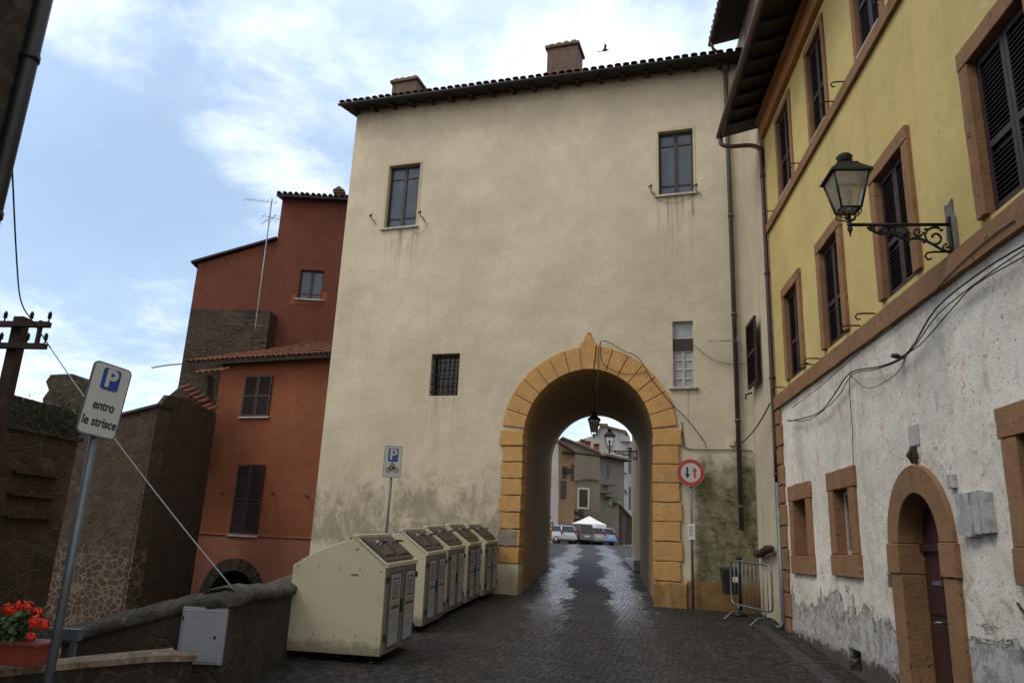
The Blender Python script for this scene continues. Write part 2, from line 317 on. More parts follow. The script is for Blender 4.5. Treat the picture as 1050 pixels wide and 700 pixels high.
M['pane'] = glass('window_pane', (.045, .075, .115), .12); M['pane_dark'] = glass('dark_pane', (.012, .013, .015))
M['curtain'] = glass('pane_with_lace_curtain', (.30, .33, .36), .25)
t = NT('lamp_glass'); t.b.inputs['Transmission Weight'].default_value = .75; M['lampglass'] = t.fin((.55, .52, .45), .25)
M['bulb'] = simple('opal_bulb', (.6, .58, .5), .3)

# street paving: small basalt setts, wet in the wheel tracks
t = NT('wet_basalt_setts'); co = t.map((1, 1, 1), rot=(0, 0, R(8)))
wv = t.warp(.10, 3.0, co); e = t.vor(9.5, 'DISTANCE_TO_EDGE', .55, wv); cell = t.vor(9.5, 'F1', .55, wv, 'Color')
cs = t.n('ShaderNodeSeparateColor'); t.put(cs.inputs[0], cell)
c_ = t.mix(cs.outputs[0], (.010, .009, .009), (.050, .044, .041)); c_ = t.mix(t.sm(e, .02, .10, 1, 0), c_, (.020, .017, .015))
big = t.noise(.5, 7, .65, .4); c_ = t.mix(t.sm(big, .45, .7, 0, .55), c_, (.030, .018, .014))
X = t.xyz()
xw = t.ma('ADD', X[0], t.ma('MULTIPLY', t.ma('SUBTRACT', t.noise(.22, 2, .5), .5), 1.2))
tr = t.ma('ABSOLUTE', t.ma('SUBTRACT', t.ma('ABSOLUTE', xw), .85)); tr = t.sm(tr, .75, .0)
pn = t.noise(1.0, 9, .80, .0, t.map((3.4, 1.5, 1), rot=(0, 0, R(20))))
pn = t.ma('ADD', pn, t.ma('MULTIPLY', t.ma('SUBTRACT', cs.outputs[2], .5), .16)); pn = t.ma('ADD', pn, t.ma('MULTIPLY', t.ma('SUBTRACT', t.noise(1.0, 4, .7, 0, t.map((3, 9, 1))), .5), .35))
wet = t.sm(t.ma('ADD', t.ma('MULTIPLY', tr, .36), t.ma('MULTIPLY', pn, .85)), .56, .68)
wet = t.ma('MULTIPLY', wet, t.sm(X[1], 12.5, 19.0, .08, 1.0))
rough = t.ma('SUBTRACT', .68, t.ma('MULTIPLY', wet, .30))
c_ = t.mix(t.ma('MULTIPLY', t.ma('MULTIPLY', wet, .75), t.sm(e, .02, .09)), c_, (.15, .16, .18))  # bright sky sheen of the wet tracks put into the base colour
t.put(t.b.inputs['Coat Weight'], wet); t.b.inputs['Coat Roughness'].default_value = .22
h = t.ma('ADD', t.ma('MULTIPLY', t.sm(e, 0, .16), .9), t.ma('MULTIPLY', cs.outputs[1], .6)); h = t.ma('ADD', h, t.ma('MULTIPLY', t.noise(60, 3, .6), .15)); h = t.ma('ADD', h, t.ma('MULTIPLY', t.noise(2.2, 3, .6), .8))
t.bump(h, .8, .022); M['setts'] = t.fin(c_, rough, 0, .28)
t = NT('grassy_earth'); n = t.noise(1.3, 8, .7); t.bump(n, .8, .1); M['earth'] = t.fin(t.mix(t.sm(n, .35, .65), (.05, .06, .02), (.09, .07, .045)), .95)

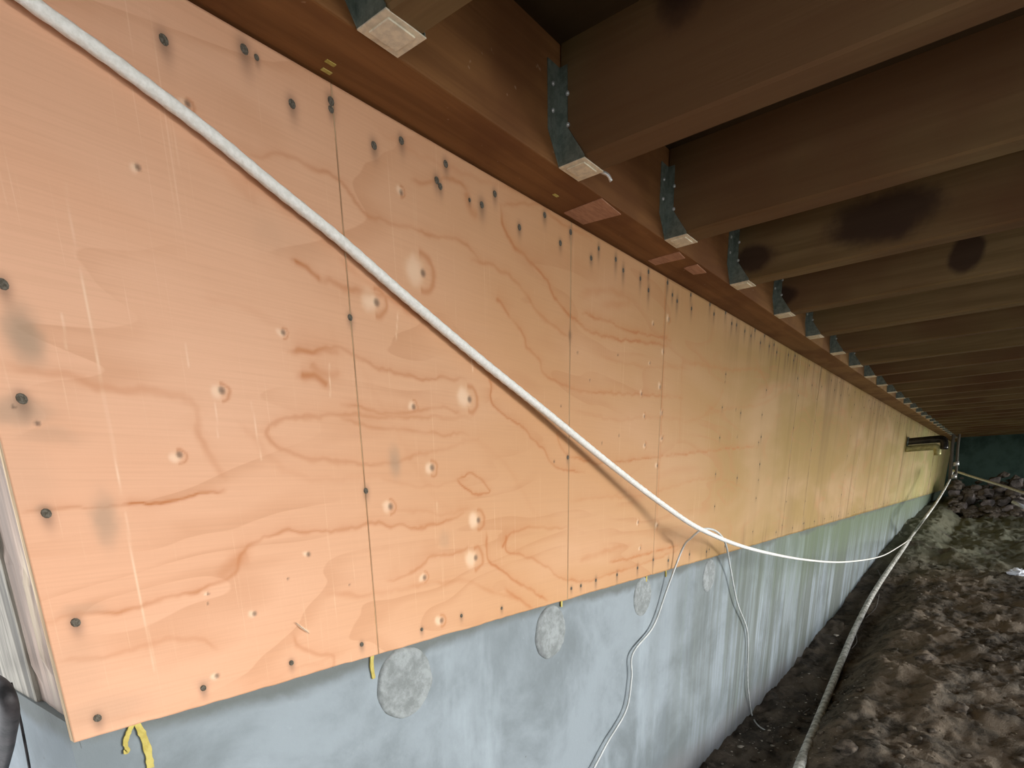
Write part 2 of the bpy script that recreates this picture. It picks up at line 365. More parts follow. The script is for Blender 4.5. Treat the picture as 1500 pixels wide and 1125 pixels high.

= = =

■ Job ■
Show the lines of the material that contain the word "Write".

■ Correct response ■
The Blender Python script for this scene continues. Write part 2, from line 317 on. More parts follow. The script is for Blender 4.5. Treat the picture as 1050 pixels wide and 700 pixels high.
Write part 2 of the bpy script that recreates this picture. It picks up at line 365. More parts follow. The script is for Blender 4.5. Treat the picture as 1500 pixels wide and 1125 pixels high.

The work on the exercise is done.